Repetition is the sole key to unlock this Ebony and Ivory door. Cruel it is to make a film somehow worse than the song in its title, director Jim Hosking has been brave and bold. His adaptation of the overnight stay Wonder had at McCartney’s Kintyre farmhouse is not quite comedy gold, but it’s enough of a situation to muse on The Beatles, Songs in the Key of Life, and the commercial sound the pair were offering at the time. None of that comes to life, instead offering up cheap digs at the duo. These moments, be it McCartney’s thumbs up and open mouth, or a suggestion Wonder can see, are the usual run of cliche rumour expected of a film where the writing is not strong enough to feature naturally born repetition. All it can do is extend the cruelly unfunny jokes, be it the musical pair as sheep or feasting on Linda McCartney’s vegetarian ready meals.
There comes a point where Ebony and Ivory will wear the weak of mind down. A moment that appears where it is easier to laugh along with the film than it is to sit in objection to it. Sky Elobar and Gil Gex as McCartney and Wonder are dreadful. Their performances play up not just the stereotypes of the two famed musicians but the expectations of a farcical, stoner comedy. Jokes which are not just easy to follow, but tailor-made to serve the trip, rather than the story. It’s got the childish spirit to it, where you can laugh openly at crass moments with no aim. A period of nudity here, a repetition of slow-speaking moments, and the pair come across with less warmth than a Spitting Image puppet. It’s an oddball comedy which tries to be weird without a point.

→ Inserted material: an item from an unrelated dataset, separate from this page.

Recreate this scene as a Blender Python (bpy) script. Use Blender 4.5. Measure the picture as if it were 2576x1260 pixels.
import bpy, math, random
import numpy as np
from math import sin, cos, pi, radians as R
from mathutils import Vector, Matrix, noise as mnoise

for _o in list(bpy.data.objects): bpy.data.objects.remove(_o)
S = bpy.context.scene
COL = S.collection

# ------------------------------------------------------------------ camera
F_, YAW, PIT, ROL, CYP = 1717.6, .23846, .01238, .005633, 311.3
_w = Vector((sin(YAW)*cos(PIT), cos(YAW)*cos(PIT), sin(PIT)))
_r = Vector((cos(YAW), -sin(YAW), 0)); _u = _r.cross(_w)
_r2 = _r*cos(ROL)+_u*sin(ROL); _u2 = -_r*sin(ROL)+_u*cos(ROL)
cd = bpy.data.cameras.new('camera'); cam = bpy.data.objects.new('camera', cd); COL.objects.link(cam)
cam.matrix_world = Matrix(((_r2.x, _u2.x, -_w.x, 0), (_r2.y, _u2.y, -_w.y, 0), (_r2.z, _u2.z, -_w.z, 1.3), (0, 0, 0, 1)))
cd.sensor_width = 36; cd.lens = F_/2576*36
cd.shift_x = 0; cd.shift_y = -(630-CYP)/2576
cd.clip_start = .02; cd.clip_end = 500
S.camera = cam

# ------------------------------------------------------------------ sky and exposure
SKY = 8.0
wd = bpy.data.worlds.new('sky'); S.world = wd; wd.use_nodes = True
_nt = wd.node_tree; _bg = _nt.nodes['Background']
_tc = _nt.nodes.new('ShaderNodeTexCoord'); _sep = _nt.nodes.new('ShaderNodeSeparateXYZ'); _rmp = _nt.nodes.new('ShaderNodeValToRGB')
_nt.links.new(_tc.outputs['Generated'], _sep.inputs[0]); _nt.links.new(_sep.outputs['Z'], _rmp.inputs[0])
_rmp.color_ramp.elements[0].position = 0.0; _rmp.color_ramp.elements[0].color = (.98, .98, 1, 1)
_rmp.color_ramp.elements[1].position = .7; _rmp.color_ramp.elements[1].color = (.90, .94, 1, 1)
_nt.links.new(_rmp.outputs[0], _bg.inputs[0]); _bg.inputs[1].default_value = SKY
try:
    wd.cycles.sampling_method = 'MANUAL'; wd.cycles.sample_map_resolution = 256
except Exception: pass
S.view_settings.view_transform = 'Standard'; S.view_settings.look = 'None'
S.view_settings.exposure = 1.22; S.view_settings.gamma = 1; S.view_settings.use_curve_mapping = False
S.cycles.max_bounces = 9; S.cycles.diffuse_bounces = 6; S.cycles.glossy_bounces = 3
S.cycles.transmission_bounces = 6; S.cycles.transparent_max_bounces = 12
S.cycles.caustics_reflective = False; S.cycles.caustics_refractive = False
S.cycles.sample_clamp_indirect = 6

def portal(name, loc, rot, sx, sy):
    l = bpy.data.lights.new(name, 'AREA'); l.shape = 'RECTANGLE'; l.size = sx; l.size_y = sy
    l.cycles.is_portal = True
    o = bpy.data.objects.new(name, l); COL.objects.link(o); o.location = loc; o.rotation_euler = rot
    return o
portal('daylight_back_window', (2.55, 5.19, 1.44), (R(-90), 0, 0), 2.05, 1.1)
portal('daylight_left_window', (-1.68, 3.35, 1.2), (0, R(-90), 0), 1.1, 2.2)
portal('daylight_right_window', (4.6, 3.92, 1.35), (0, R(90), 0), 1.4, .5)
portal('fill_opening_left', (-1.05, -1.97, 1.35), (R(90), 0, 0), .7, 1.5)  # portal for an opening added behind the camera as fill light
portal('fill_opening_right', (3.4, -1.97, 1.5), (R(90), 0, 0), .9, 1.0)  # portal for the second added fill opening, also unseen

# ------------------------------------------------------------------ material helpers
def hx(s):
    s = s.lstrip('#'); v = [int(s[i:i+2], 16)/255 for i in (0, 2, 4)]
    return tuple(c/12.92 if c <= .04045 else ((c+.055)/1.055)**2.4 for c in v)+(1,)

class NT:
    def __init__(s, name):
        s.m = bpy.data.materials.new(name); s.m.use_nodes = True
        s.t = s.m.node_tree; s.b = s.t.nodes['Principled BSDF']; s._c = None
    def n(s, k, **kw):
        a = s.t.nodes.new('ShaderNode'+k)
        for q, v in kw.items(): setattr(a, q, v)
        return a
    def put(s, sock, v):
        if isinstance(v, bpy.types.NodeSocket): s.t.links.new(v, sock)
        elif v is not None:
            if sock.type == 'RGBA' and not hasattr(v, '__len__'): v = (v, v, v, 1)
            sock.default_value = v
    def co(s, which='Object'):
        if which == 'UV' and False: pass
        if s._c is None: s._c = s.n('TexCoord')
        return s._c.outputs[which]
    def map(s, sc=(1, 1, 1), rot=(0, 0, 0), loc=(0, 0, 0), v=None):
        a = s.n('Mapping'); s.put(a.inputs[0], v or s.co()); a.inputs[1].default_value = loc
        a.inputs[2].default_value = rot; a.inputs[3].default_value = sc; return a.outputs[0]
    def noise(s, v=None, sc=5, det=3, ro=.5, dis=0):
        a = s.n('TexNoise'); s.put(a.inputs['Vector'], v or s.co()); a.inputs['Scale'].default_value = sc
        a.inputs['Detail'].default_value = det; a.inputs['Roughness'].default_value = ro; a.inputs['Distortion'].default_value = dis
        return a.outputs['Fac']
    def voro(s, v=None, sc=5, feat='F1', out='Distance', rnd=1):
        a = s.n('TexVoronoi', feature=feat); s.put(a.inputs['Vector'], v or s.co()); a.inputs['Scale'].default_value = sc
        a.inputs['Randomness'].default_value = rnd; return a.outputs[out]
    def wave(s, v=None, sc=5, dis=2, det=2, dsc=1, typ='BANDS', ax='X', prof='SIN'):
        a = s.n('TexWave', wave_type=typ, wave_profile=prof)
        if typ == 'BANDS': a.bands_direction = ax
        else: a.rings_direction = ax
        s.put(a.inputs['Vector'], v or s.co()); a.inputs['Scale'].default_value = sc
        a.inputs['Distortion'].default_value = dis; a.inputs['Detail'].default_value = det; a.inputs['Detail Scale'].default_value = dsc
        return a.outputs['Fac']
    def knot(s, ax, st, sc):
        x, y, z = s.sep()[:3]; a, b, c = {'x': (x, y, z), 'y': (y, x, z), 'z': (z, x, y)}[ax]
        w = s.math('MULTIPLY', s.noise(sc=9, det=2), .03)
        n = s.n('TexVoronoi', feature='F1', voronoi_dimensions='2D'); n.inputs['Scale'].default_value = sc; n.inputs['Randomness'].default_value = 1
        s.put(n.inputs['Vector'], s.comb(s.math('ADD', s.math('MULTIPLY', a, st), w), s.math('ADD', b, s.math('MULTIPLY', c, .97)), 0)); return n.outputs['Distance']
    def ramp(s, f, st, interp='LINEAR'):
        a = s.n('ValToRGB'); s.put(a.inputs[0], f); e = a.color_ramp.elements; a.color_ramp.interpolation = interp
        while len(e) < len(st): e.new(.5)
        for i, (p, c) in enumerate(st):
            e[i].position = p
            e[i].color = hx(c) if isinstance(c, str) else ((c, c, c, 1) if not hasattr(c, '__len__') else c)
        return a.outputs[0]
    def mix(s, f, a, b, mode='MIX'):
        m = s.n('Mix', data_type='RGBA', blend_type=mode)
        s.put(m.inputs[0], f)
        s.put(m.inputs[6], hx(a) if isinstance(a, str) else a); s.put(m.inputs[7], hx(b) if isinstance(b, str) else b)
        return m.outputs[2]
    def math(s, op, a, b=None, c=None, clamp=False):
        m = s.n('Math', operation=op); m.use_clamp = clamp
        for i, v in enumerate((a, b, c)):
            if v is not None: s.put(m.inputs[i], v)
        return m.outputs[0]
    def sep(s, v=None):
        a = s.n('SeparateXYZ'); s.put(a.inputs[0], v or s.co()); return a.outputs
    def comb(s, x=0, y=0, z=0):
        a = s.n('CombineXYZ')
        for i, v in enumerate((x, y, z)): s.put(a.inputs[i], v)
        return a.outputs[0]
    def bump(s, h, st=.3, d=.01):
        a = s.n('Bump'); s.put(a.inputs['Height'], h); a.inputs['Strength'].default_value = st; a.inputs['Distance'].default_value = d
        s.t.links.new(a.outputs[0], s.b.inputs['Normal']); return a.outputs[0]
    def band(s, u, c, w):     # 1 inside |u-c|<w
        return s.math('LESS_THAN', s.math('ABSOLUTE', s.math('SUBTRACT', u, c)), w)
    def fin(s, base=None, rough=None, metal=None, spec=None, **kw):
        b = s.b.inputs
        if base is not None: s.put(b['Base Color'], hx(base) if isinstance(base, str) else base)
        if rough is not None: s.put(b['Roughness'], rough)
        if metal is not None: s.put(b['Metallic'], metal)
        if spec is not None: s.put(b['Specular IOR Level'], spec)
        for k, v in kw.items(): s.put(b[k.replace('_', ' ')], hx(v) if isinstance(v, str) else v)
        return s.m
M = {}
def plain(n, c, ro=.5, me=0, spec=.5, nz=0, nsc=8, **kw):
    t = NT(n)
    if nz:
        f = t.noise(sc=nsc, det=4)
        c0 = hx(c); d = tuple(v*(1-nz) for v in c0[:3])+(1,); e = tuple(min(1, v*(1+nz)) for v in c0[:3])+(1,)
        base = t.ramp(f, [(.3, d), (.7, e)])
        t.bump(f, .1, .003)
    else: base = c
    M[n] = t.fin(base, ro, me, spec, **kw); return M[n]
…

Only the best can find a deeper meaning in the wilder side of life. So many great comedies do so, and yet Ebony and Ivory believes the surrealist expectations of its filmmaker are enough to get on by. It’s not. When the vision of a trippy weekend is pot, chicken substitute meals and cheap potshots about the location and language of the pair, it begins to wear thin. The sole working joke, a nice bit of camera work between Wonder arriving and McCartney seemingly too dozy to help, kicks the film off. From there, it’s a mess of meaningless, confused comments on music and creativity. Repetition is all well and good, but copying and pasting the same few recurring gags which never landed the first time doesn’t work. Not for Ebony and Ivory, a film with such promise as to what it could have riffed on. All of that squandered for some very lazy writing. Consistently unenjoyable. Another tall glass of 50% whisky may help it along.